President Xi pronounced with an open heart on the South Lawn of the White House welcoming ceremony that “I am coming for peace!” His repeated message that “the Pacific is big enough for both China and the US” has hit home in the minds of American leaders and people. President Obama responded with the same open gesture and commitment. One can almost hear a collective sigh of relief from the world as the bilateral strategic reassurance and recommitment was uttered at such a solemn moment.
The new type of big-power relationship concept as proposed by President Xi has now been widely accepted and made concrete throughout the visit, laying the foundation for further collaboration between China and the US. Action speaks louder than words and right thinking always leads to right course of actions. This has been more than adequately demonstrated in the numerous agreements reached during this visit.
Secondly, as we commemorate the 70th Anniversary of the founding of the United Nations as well as of the global governance architecture erected right after the end of WWII, nations across the world are seriously debating the merits and demerits of the current global governance system that has been with us for seven decades. Many academics have expressed concerns about the disorder and rudderlessness the world has been witnessing as the global order transits from unipolar to multipolar and globalization expands at a fast pace.
What offers great comfort is the fact that both China and the United States have recognized the special responsibilities they bear towards a better global governance architecture and the need to provide global public goods together wherever necessary. During the visit, the two governments signed an agreement to coordinate their official assistance to Africa, a typical example of a collaborative effort of “1+1>2”. The recent Ebola epidemic that wreaked havoc in a few African countries again reminds us of the poor health infrastructure on that vast and promising continent. There is plenty that China and the US can do jointly and in concert with other nations and World Health Organization in this respect.
Other global-governance related examples include climate-change and cyberspace cooperation. As we near the United Nations Paris Climate Change Conference in December, China and the US during this visit reiterated their commitments to reducing energy intensity of their GDPs and making sure the Paris conference is a real success. This has been the third time in a year when leaders of China and the US voiced their strong support for the global efforts to combat climate change and their determination to lead such efforts with their respective national action plans.
Cyberspace management has been quite controversial for China and the US, as various allegations have been flying around — each accusing the other of some wrongdoing. When the enormous potential is being unleashed as the world enters the Third Industrial Revolution led by “internet plus”, artificial intelligence and human intelligent manufacturing, cyberspace has become the new frontier of the 21st century. There is an urgent need to formulate new global rules and build a new governance structure for cyberspace management. Naturally when China and the US are of one mind in chartering a roadmap of what to do or not to do, the whole world applauds warmly and awaits with great interest the promised cooperation between the two nations.

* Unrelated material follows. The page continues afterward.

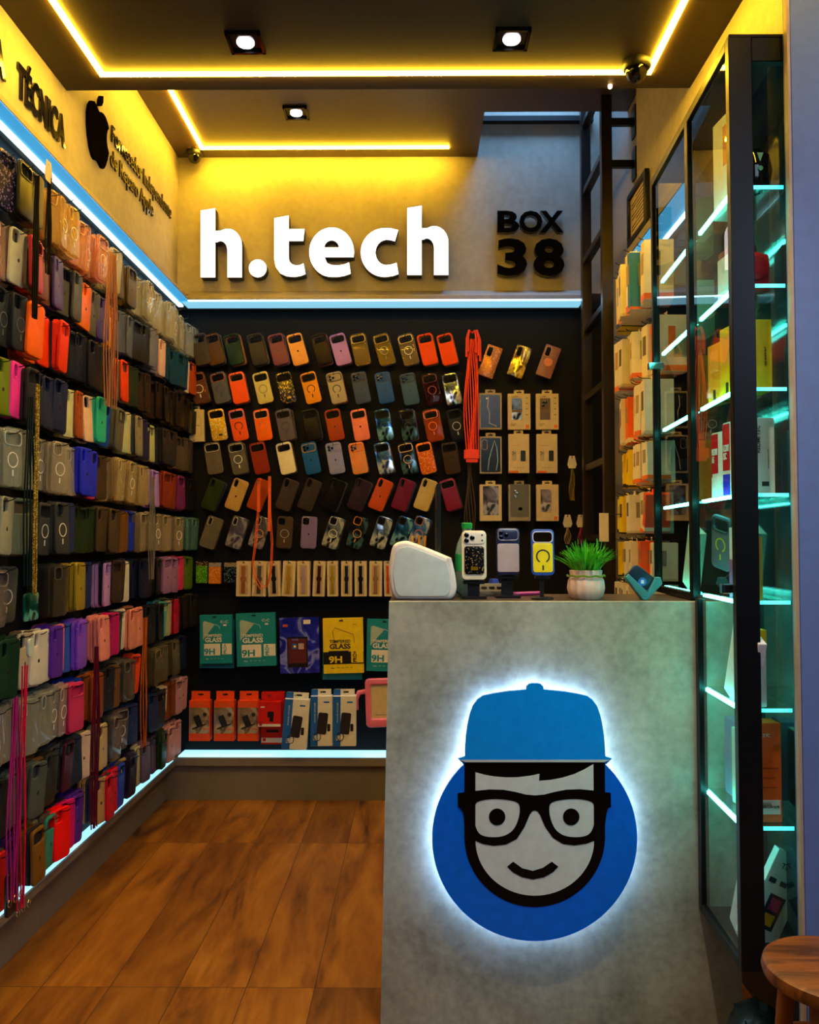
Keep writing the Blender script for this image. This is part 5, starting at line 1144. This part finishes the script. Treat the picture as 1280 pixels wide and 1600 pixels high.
for k, (ya, c) in enumerate(((2.30, 'orange'), (2.19, 'yellow'))):
    t1, a1, b1_, c1 = cab_item('speaker_box', f'{c} gadget box with rounded window on the third cabinet shelf', 'box', .042, .072, ya, ya + .075, 1.61, .19 if k else .17, mat('#f4a008' if k == 0 else '#f4c400', .4), 8)
    link('window', box_me(-a1 / 2 - .001, -a1 / 2, -.025, .025, .09, c1 - .02), mat('#ffb040', .3), t1); link('base_print', box_me(-a1 / 2 - .0012, -a1 / 2, -.006, .006, .01, .04), ink, t1)
for k, ya in enumerate((2.29, 2.19)):
    t1, a1, b1_, c1 = cab_item('phone_box', ['white and red phone box, farther one on the fourth cabinet shelf', 'white and red phone box, nearer one on the fourth cabinet shelf'][k], 'phone box', .045, .085, ya, ya + .07, 1.344, .185 + .015 * k, wbox, 8)
    link('red_panel', box_me(-a1 / 2 - .001, -a1 / 2 + .001, 0, b1_ / 2 + .001, .07, c1 - .004), rbox, t1)
    link('lettering', text_me(['REDMI\nA5', 'REDMI\n15C'][k], .03, .04, .001, .02), wbox, t1, (-a1 / 2 - .0015, b1_ * .25, .12), (0, 0, -PI / 2))
    link('blue_panel', box_me(-a1 / 2 - .001, 0, 0, b1_ / 2 + .001, .004, .06), mat('#1c30c0', .4) if k else wbox, t1)
t1, a1, b1_, c1 = cab_item('phone_box', 'upright white phone box behind the front glass of the cabinet', 'phone box', .07, .125, 2.12, 2.16, 1.344, .195, wbox)
link('lettering', text_me('REDMI 15C', .07, .009, .001, .01), ink, t1, (-a1 * .25, -b1_ / 2 - .0008, .14), (0, -PI / 2, 0)); link('fine_print', text_me('smartphone 4G', .05, .004, .001), ink, t1, (a1 * .2, -b1_ / 2 - .0008, .09), (0, -PI / 2, 0)); link('barcode', box_me(-.006, .012, -b1_ / 2 - .001, -b1_ / 2, .02, .032), ink, t1)
t1, a1, b1_, c1 = cab_item('phone_box', 'white phone box with plum side on the shelf level with the counter', 'phone box', .05, .10, 2.18, 2.24, 1.076, .185, wbox, 8); link('plum_panel', box_me(-a1 / 2 - .001, -a1 / 2 + .001, -b1_ / 2, b1_ / 2, .0, .10), mat('#8a6090', .4), t1); link('red_dot', box_me(-a1 / 2 - .002, -a1 / 2, -.004, .006, .12, .17), rbox, t1)
make_case('plateau', mat('#5c6c74', .25), (CXf(2.33) + .055, 2.33, 1.22), (R(10), R(14), R(-70)), 'clear grey phone case leaning inside the cabinet at counter level', None, ['cring'], mat('#c0c020', .4), mat('#222830', .3))
t1, a1, b1_, c1 = cab_item('gadget_box', 'slim mustard box behind the front glass at counter level', 'box', .066, .082, 2.10, 2.15, 1.076, .16, mat('#c0a830', .5))
t1, a1, b1_, c1 = cab_item('phone_box', 'grey white tablet box leaning on the shelf below counter level, left one', 'phone box', .04, .06, 2.20, 2.28, .812, .20, wbox, 0, 22); link('label', box_me(-a1 / 2 - .001, -a1 / 2, -.02, .02, .10, .15), whit, t1)
t1, a1, b1_, c1 = cab_item('phone_box', 'grey white tablet box leaning on the shelf below counter level, right one', 'phone box', .045, .065, 2.11, 2.19, .812, .19, wbox, 0, 22); link('label', box_me(-a1 / 2 - .001, -a1 / 2, -.02, .02, .08, .12), whit, t1)
t1, a1, b1_, c1 = cab_item('watch_box', 'tall thin white box with yellow top behind the front glass', 'box', .066, .084, 2.09, 2.14, .812, .19, wbox); link('yellow_panel', box_me(-a1 / 2 - .001, a1 / 2 + .001, -b1_ / 2 - .001, b1_ / 2 + .001, .15, .191), ylw, t1)
t1, a1, b1_, c1 = cab_item('phone_box', 'bluish grey box on the lowest glass shelf of the cabinet', 'box', .07, .12, 2.29, 2.37, .523, .21, mat('#5c6a8c', .4)); t1, a1, b1_, c1 = cab_item('phone_box', 'pale green box on the lowest glass shelf of the cabinet', 'box', .06, .11, 2.20, 2.28, .523, .20, mat('#a8c0a0', .4)); link('print', box_me(-a1 / 2 - .001, -a1 / 2, -.02, .0, .03, .15), mat('#c08050', .4), t1)
t1, a1, b1_, c1 = cab_item('phone_box', 'white box with curved print on the lowest glass shelf of the cabinet', 'box', .045, .058, 2.12, 2.18, .523, .17, wbox); link('print', box_me(-a1 / 2 - .001, -a1 / 2, -.015, .01, .05, .12), mat('#2a9aa0', .4), t1)
t1, a1, b1_, c1 = cab_item('speaker_box', 'large orange box with barcode sticker behind the front glass', 'box', .07, .125, 2.11, 2.17, .523, .245, obox)
link('sticker', box_me(-a1 / 2 + .001, a1 / 2 - .004, -b1_ / 2 - .001, -b1_ / 2, .02, .055), whit, t1); link('barcode', text_me('||||||||||||\n8801234 5678', a1 * .75, .014, .0008, .01), ink, t1, (-.001, -b1_ / 2 - .0015, .042)); link('cert_marks', text_me('CE FC', .022, .008, .0008, .01), whit, t1, (-.012, -b1_ / 2 - .0008, .215)); link('spec_lines', text_me('---------\n-------\n--------', .04, .05, .0008, 0), mat('#b04008', .5), t1, (0, -b1_ / 2 - .0008, .11))
t1, a1, b1_, c1 = cab_item('tablet_box', 'large white tablet box leaning at the cabinet bottom behind the front glass', 'tablet box', .03, .125, 2.17, 2.20, .20, .24, wbox, 0, 0, 26)
link('tablet_picture', box_me(-.02, .022, -b1_ / 2 - .001, -b1_ / 2, .04, .13), mat('#203040', .3), t1); link('screen_glow', box_me(-.012, .014, -b1_ / 2 - .002, -b1_ / 2, .05, .08), mat('#f0b010', .4), t1); link('screen_glow', box_me(-.012, .014, -b1_ / 2 - .002, -b1_ / 2, .09, .122), mat('#b03070', .4), t1)
for k, xx in enumerate((-.03, 0, .028)): link('badge', box_me(xx - .009, xx + .009, -b1_ / 2 - .001, -b1_ / 2, .155, .168), mat('#203848', .4), t1)
link('lettering', text_me('Tablet', .05, .014, .0008, .01), ink, t1, (0, -b1_ / 2 - .0008, .205))
t1, a1, b1_, c1 = cab_item('tablet_box', 'white tablet box with small print leaning at the cabinet bottom behind the side door', 'tablet box', .04, .058, 2.14, 2.26, .20, .20, wbox, 0, 24); link('fine_print', text_me('tablet  4 GB  64 GB\n--------', .06, .02, .0008), ink, t1, (-a1 / 2 - .0006, 0, .08), (0, R(-20), -PI / 2))
# second door contents
t1, a1, b1_, c1 = cab_item('accessory_box', 'cream box leaning in the far half of the cabinet at counter level', 'box', .05, .075, 2.62, 2.72, 1.076, .20, mat('#c8c4a8', .5), 0, 20); t1, a1, b1_, c1 = cab_item('accessory_box', 'orange box in the far half of the cabinet on the third shelf', 'box', .06, .12, 2.56, 2.62, 1.61, .19, obox)
t1, a1, b1_, c1 = cab_item('accessory_box', 'cream patterned box in the far half on the second cabinet shelf', 'box', .06, .12, 2.58, 2.66, 1.872, .17, mat('#b0a488', .5)); t1, a1, b1_, c1 = cab_item('accessory_box', 'tan box in the far half on the top cabinet shelf', 'box', .06, .12, 2.58, 2.64, 2.124, .18, mat('#a89868', .5))
t1, a1, b1_, c1 = cab_item('accessory_box', 'orange slim box in the far half on the fourth cabinet shelf', 'box', .06, .10, 2.56, 2.60, 1.344, .19, obox); t1, a1, b1_, c1 = cab_item('accessory_box', 'silver boxed gadget in the far half on the fourth cabinet shelf', 'box', .05, .09, 2.72, 2.78, 1.344, .15, holo('h:c', *HOLO['c']))

# the cabinet and what stands in it, brought to their size (0.88) and place in front of the counter
CABK = .88; CAB0 = Vector((.6908, 1.804, .309))
for o in list(bpy.data.objects):
    if o.name not in _before and o.parent is None:
        o.location = CAB0 + (Vector(o.location) - O) * CABK; o.scale = (CABK, CABK, CABK)

# ================================================================== STOOL AND FLOOR THINGS
Mst = wood_mat('stool_wood', '#4a2809', '#8a5018'); Mleg = wood_mat('stool_leg_wood', '#7a4510', '#8c5214')
t = empty('wooden_stool', (.765, 1.55, 0)); tag(t, 'round brown wooden stool in the lower right corner', 'stool')
link('seat', lathe_me([(.112, .418), (.124, .424), (.127, .435), (.124, .446), (.118, .45), (.001, .45)], 48), Mst, t)
for k in range(4):
    a_ = R(45 + 90 * k); link('leg', tube_me([(.085 * math.cos(a_), .085 * math.sin(a_), .42), (.125 * math.cos(a_), .125 * math.sin(a_), 0)], [.017, .014], 8), Mleg, t)
    b_ = R(135 + 90 * k); z_ = .22 if k % 2 else .30; r_ = .105; link('stretcher', tube_me([(r_ * math.cos(a_), r_ * math.sin(a_), z_), (r_ * math.cos(b_), r_ * math.sin(b_), z_)], .009, 8), Mleg, t)
bm = bmesh.new(); bmesh.ops.create_icosphere(bm, subdivisions=3, radius=1); random.seed(9)
for v in bm.verts:
    k = 1 + .12 * math.sin(v.co.x * 9 + v.co.z * 5) * math.cos(v.co.y * 7); v.co = Vector((v.co.x * .065 * k, v.co.y * .10 * k, max(-.0, v.co.z * .075 * k + .07)))
me = smooth(finish(bm)); o = link('plastic_bag', me, mat('#12282c', .25), None, (.80, 1.98, 0)); tag(o, 'crumpled dark teal plastic bag on the floor under the cabinet', 'bag')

Thirdly, we are happy to note that China and the US are frank and open with each other when addressing difficult issues that are bothering both nations. That has become one of the hallmarks in the bilateral relations. It is indeed a good sign for the two nations to discuss possible frictions and conflict in an amicable fashion and try to manage and control any possible conflict that can pop up in the future. The stakes are simply too high to act otherwise.
It will be misleading and even naïve to say that China and the US have no issue between them, be it human rights, security framework in South-East Asia or cyberspace. The key is to have direct and frank discussions and always keep channels of communication open and smooth.
The world has seen too many challenges both global and regional in nature. As a result, the global governance system is fraying at edges as we move into new and uncharted territories. Let us look at the example of the global trade system. After years of dysfunction, the World Trade Organization (WTO) is definitely not working as we desire it. Some people even suggest that the WTO is already moribund while regional free-trade negotiations are flourishing.
Oftentimes they are not compatible with one another, as demonstrated by Trans-Pacific Partnership Agreement (TPP) and other FTA negotiations in the Asia-Pacific Region. China proposed to start negotiation on an APEC-wide FTA during the Informal Leaders Meeting of APEC in Beijing late last year and the proposal won wide support. That is certainly a good idea to align the different national interests with one another in merging separate FTA negotiations into bigger and wider ones.
The proposal by Chinese President Xi to build “the Silk Road Economic Belt and the 21st Century Maritime Silk Road” between China and other interested countries offers a new vista and mode of cooperation among nations politically, economically and culturally well into the new century. The accompanying idea of setting up the Asia Infrastructure Investment Bank has won the support of as many as 57 countries. It once again shows that we do need creative new ideas to explore the uncharted new territories in global governance for improvement. China is ready to do her part and contribute to the shaping of new global order that will benefit all nations.